The show's improved animation style and open-minded take on Brock Samson has it feeling fresh in its new season.

The following article contains spoilers.

Last night’s Venture Bros. developed the Monarch as Blue Morpho, and manipulated Brock’s sexuality in an interesting way. Blue Morpho has now become relevant to the Guild, and to Dr. Mrs. The Monarch, who hasn’t yet discovered that the renegade villain killing other villains is actually her husband. What made this comedic setup so engrossing was the show’s use of digital animation, a tool it has improved over the years.

The multi-car chase scene felt more arresting in this episode than it might have been if enacted using the show’s old style, and the reveal that Blue Morpho’s car can actually fly looked just as revolutionary to us as it did to the characters. The Venture Bros. has always demonstrated a mastery of its crowded stage, writing quick dialogue that allows each of its crowd of characters to have agency and individual objectives. Its improved animation will allow the show’s keen eye for detail to extend to complex action sequences, which is what Venture Bros. has been striving for since its beginning.

On the other hand, Brock Samson’s slow development into a subordinate lover for Kate McKinnon’s Wonder Woman spoof “Warriana” doesn’t quite fit the background Venture Bros. has established for Brock, who is probably its most iconic character. Though Brock has certainly been taunted by his attraction to certain women in the past, his romance with Warriana is supposed to put his masculinity up for debate. He asks her if they can not do “butt stuff” tonight, and after she wraps him in her lasso of truth, he exclaims, “I liked it!” Maybe this dalliance with Warriana will end in a complication of Brock’s masculinity, and demonstrate that he can still be the ridiculous, naked assassin soaked in another man’s blood and still be the sub to Warriana’s dom. Or maybe it will just be a running joke that Warriana’s influence has power over him.

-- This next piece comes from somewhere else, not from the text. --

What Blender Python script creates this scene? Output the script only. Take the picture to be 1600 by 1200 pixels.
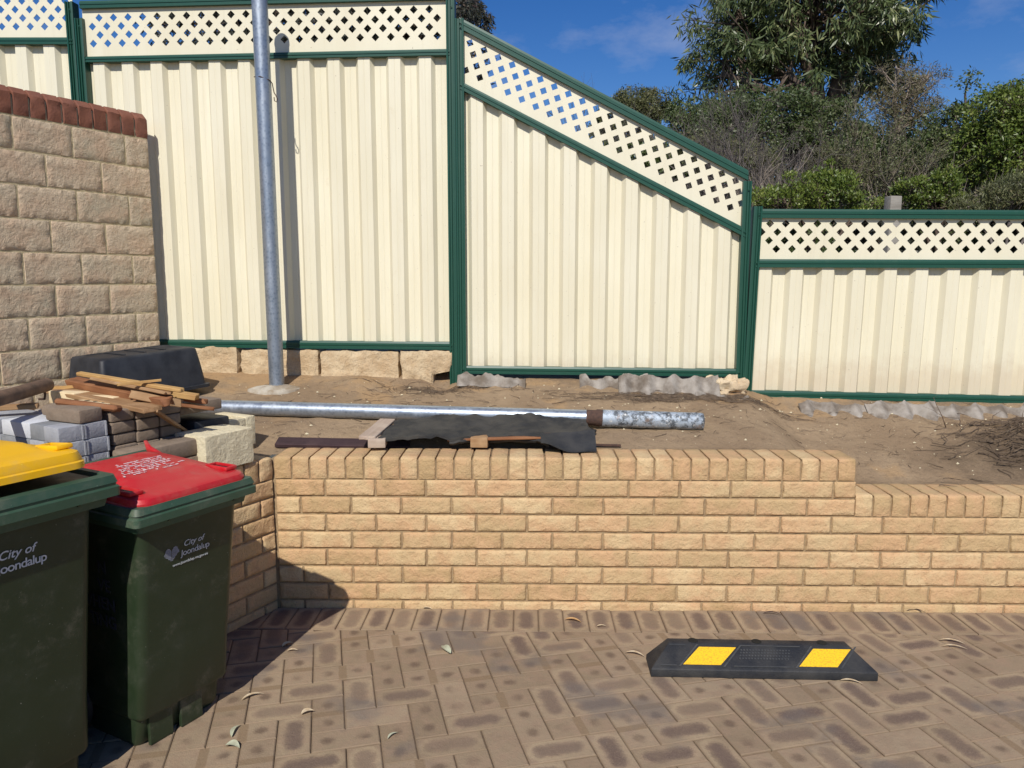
import bpy, bmesh, math, random
from mathutils import Vector, Matrix, noise
from mathutils.geometry import tessellate_polygon
random.seed(7)
R = math.radians
for o in list(bpy.data.objects): bpy.data.objects.remove(o, do_unlink=True)
SC = bpy.context.scene
COL = SC.collection
# ------------------------------------------------------------------ camera
EYE = 1.574
PITCH = 7.69
cd = bpy.data.cameras.new('camera'); cam = bpy.data.objects.new('camera', cd); COL.objects.link(cam)
cam.location = (0, 0, EYE); cam.rotation_euler = (R(90 - PITCH), 0, 0)
cd.lens = 27; cd.sensor_width = 36; cd.clip_end = 2000; cd.clip_start = .05
SC.camera = cam
SC.render.resolution_x = 1024; SC.render.resolution_y = 768
# ------------------------------------------------------------------ light
SUN_EL, SUN_AZ = 42.0, 8.5          # light travels towards +Y, a little to the right
SC.world = bpy.data.worlds.new('World'); SC.world.use_nodes = True
wt = SC.world.node_tree; wt.nodes.clear()
def wn(t): return wt.nodes.new(t)
sky = wn('ShaderNodeTexSky'); sky.sky_type = 'NISHITA'; sky.sun_disc = False
sky.sun_elevation = R(SUN_EL); sky.sun_rotation = R(180 + SUN_AZ)
sky.air_density = 1.0; sky.dust_density = .25; sky.ozone_density = 3.5
tc = wn('ShaderNodeTexCoord'); mp = wn('ShaderNodeMapping'); mp.inputs['Scale'].default_value = (1, 1, 2.2)
mp.inputs['Rotation'].default_value = (0, 0, R(20))
n1 = wn('ShaderNodeTexNoise'); n1.inputs['Scale'].default_value = 7; n1.inputs['Detail'].default_value = 9; n1.inputs['Roughness'].default_value = .62
n2 = wn('ShaderNodeTexNoise'); n2.inputs['Scale'].default_value = 2.3; n2.inputs['Detail'].default_value = 2
wt.links.new(tc.outputs['Generated'], mp.inputs[0]); wt.links.new(mp.outputs[0], n1.inputs['Vector']); wt.links.new(mp.outputs[0], n2.inputs['Vector'])
mu = wn('ShaderNodeMath'); mu.operation = 'MULTIPLY'; wt.links.new(n1.outputs[0], mu.inputs[0]); wt.links.new(n2.outputs[0], mu.inputs[1])
mr = wn('ShaderNodeMapRange'); mr.inputs[1].default_value = .29; mr.inputs[2].default_value = .43; mr.inputs[3].default_value = 0; mr.inputs[4].default_value = .38
wt.links.new(mu.outputs[0], mr.inputs[0])
mx = wn('ShaderNodeMix'); mx.data_type = 'RGBA'; mx.inputs[7].default_value = (5.2, 5.8, 7.0, 1)
wt.links.new(mr.outputs[0], mx.inputs[0]); wt.links.new(sky.outputs[0], mx.inputs[6])
hs = wn('ShaderNodeHueSaturation'); hs.inputs['Saturation'].default_value = 1.36; hs.inputs['Hue'].default_value = .515; wt.links.new(mx.outputs[2], hs.inputs['Color'])
bg = wn('ShaderNodeBackground'); bg.inputs[1].default_value = .09; wt.links.new(hs.outputs[0], bg.inputs[0])
wo = wn('ShaderNodeOutputWorld'); wt.links.new(bg.outputs[0], wo.inputs[0])
sd = bpy.data.lights.new('sun', 'SUN'); sd.energy = 4.5; sd.angle = R(.53); sd.color = (1, .95, .88)
sun = bpy.data.objects.new('sun', sd); COL.objects.link(sun)
_t = Vector((math.sin(R(SUN_AZ)) * math.cos(R(SUN_EL)), math.cos(R(SUN_AZ)) * math.cos(R(SUN_EL)), -math.sin(R(SUN_EL))))
sun.rotation_euler = _t.to_track_quat('-Z', 'Y').to_euler(); sun.location = (0, -3, 8)
SC.view_settings.view_transform = 'Standard'; SC.view_settings.look = 'None'
SC.view_settings.exposure = 0.0; SC.view_settings.gamma = 1
# ------------------------------------------------------------------ measuring helpers (photo pixels -> metres)
_p = R(PITCH); CP, SP = math.cos(_p), math.sin(_p)
def ray(px, py):
    u = (px - 800) / 1200; v = (600 - py) / 1200
    return Vector((u, CP + v * SP, -SP + v * CP))
def on_z(px, py, z):
    r = ray(px, py); return Vector((0, 0, EYE)) + r * ((z - EYE) / r.z)
def on_line(px, py, P, D):
    "vertical plane through P with horizontal direction D"
    r = ray(px, py); nx, ny = D[1], -D[0]
    t = (P[0] * nx + P[1] * ny) / (r.x * nx + r.y * ny)
    return Vector((0, 0, EYE)) + r * t
# ------------------------------------------------------------------ node expression helper
class E:
    def __init__(s, nt, so): s.nt = nt; s.so = so
    def _m(s, op, *a, clamp=False):
        n = s.nt.nodes.new('ShaderNodeMath'); n.operation = op; n.use_clamp = clamp
        for i, x in enumerate((s,) + a):
            if isinstance(x, E): s.nt.links.new(x.so, n.inputs[i])
            else: n.inputs[i].default_value = x
        return E(s.nt, n.outputs[0])
    def __add__(s, o): return s._m('ADD', o)
    __radd__ = __add__
    def __sub__(s, o): return s._m('SUBTRACT', o)
    def __rsub__(s, o): return (s * -1) + o
    def __mul__(s, o): return s._m('MULTIPLY', o)
    __rmul__ = __mul__
    def __truediv__(s, o): return s._m('DIVIDE', o)
    def abs(s): return s._m('ABSOLUTE')
    def sqrt(s): return s._m('SQRT')
    def max(s, o): return s._m('MAXIMUM', o)
    def min(s, o): return s._m('MINIMUM', o)
    def gt(s, o): return s._m('GREATER_THAN', o)
    def lt(s, o): return s._m('LESS_THAN', o)
    def ramp(s, a, b, c=0., d=1., smooth=True):
        n = s.nt.nodes.new('ShaderNodeMapRange'); n.interpolation_type = 'SMOOTHSTEP' if smooth else 'LINEAR'
        s.nt.links.new(s.so, n.inputs[0])
        for i, x in zip((1, 2, 3, 4), (a, b, c, d)): n.inputs[i].default_value = x
        return E(s.nt, n.outputs[0])
class Mat:
    def __init__(s, name, rough=.8, spec=.5, metal=0.):
        s.m = bpy.data.materials.new(name); s.m.use_nodes = True; s.nt = s.m.node_tree
        s.b = s.nt.nodes['Principled BSDF']; s.b.inputs['Roughness'].default_value = rough
        s.b.inputs['Metallic'].default_value = metal; s.b.inputs['Specular IOR Level'].default_value = spec
        s.out = s.nt.nodes['Material Output']; s._oc = None
    def coord(s, scale=1., stretch=None):
        if s._oc is None:
            g = s.nt.nodes.new('ShaderNodeTexCoord'); s._oc = g
        if stretch is None: return s._oc.outputs['Object']
        mp = s.nt.nodes.new('ShaderNodeMapping'); mp.inputs['Scale'].default_value = stretch
        s.nt.links.new(s._oc.outputs['Object'], mp.inputs[0]); return mp.outputs[0]
    def noise(s, scale, detail=4, rough=.55, stretch=None, dist=0.):
        n = s.nt.nodes.new('ShaderNodeTexNoise'); n.inputs['Scale'].default_value = scale
        n.inputs['Detail'].default_value = detail; n.inputs['Roughness'].default_value = rough; n.inputs['Distortion'].default_value = dist
        s.nt.links.new(s.coord(stretch=stretch), n.inputs['Vector']); return E(s.nt, n.outputs[0])
    def voro(s, scale, stretch=None):
        n = s.nt.nodes.new('ShaderNodeTexVoronoi'); n.inputs['Scale'].default_value = scale
        s.nt.links.new(s.coord(stretch=stretch), n.inputs['Vector']); return E(s.nt, n.outputs['Distance'])
    def attr(s, name):
        n = s.nt.nodes.new('ShaderNodeAttribute'); n.attribute_name = name; return E(s.nt, n.outputs['Fac'])
    def uv(s):
        n = s.nt.nodes.new('ShaderNodeUVMap'); x = s.nt.nodes.new('ShaderNodeSeparateXYZ'); s.nt.links.new(n.outputs[0], x.inputs[0])
        return E(s.nt, x.outputs[0]), E(s.nt, x.outputs[1])
    def xyz(s):
        x = s.nt.nodes.new('ShaderNodeSeparateXYZ'); s.nt.links.new(s.coord(), x.inputs[0])
        return [E(s.nt, x.outputs[i]) for i in range(3)]
    def mix(s, fac, a, b):
        n = s.nt.nodes.new('ShaderNodeMix'); n.data_type = 'RGBA'
        for i, x in ((0, fac), (6, a), (7, b)):
            if isinstance(x, E): s.nt.links.new(x.so, n.inputs[i])
            elif isinstance(x, (tuple, list)): n.inputs[i].default_value = (*x[:3], 1)
            else: n.inputs[i].default_value = x
        return E(s.nt, n.outputs[2])
    def color(s, e):
        if isinstance(e, E): s.nt.links.new(e.so, s.b.inputs['Base Color'])
        else: s.b.inputs['Base Color'].default_value = (*e[:3], 1)
        return s
    def rough(s, e): s.nt.links.new(e.so, s.b.inputs['Roughness']); return s
    def bump(s, e, strength=.5, dist=.01):
        n = s.nt.nodes.new('ShaderNodeBump'); n.inputs['Strength'].default_value = strength; n.inputs['Distance'].default_value = dist
        s.nt.links.new(e.so, n.inputs['Height']); s.nt.links.new(n.outputs[0], s.b.inputs['Normal']); return s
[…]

Who knew when the show began that the Monarch and Dr. Girlfriend’s marriage was going to become the show’s emotional core? Now that Blue Morpho has gone public, The Monarch stands to lose his wife (again), and that possibility actually has stakes for the viewer. We’ve seen The Monarch and Dr. Girlfriend (through flashbacks during their Guild interrogation) grow as a couple, changing to support each other and compromising. They’re both capable of more emotional maturity and pliability than any of the show’s other characters (save maybe Henchman 21), so their bond being unstable feels like a problem worth solving.

All in all, the show has become slightly more mainstream in its structure — last night’s episode, for instance, had a classic inciting incident in both plot lines. After the plot lines converged for a climax, the episode ended on a cliffhanger — but it hasn’t lost its wit or subversive take on heroism in the process. This is turning out to be a fantastic Venture Bros. season.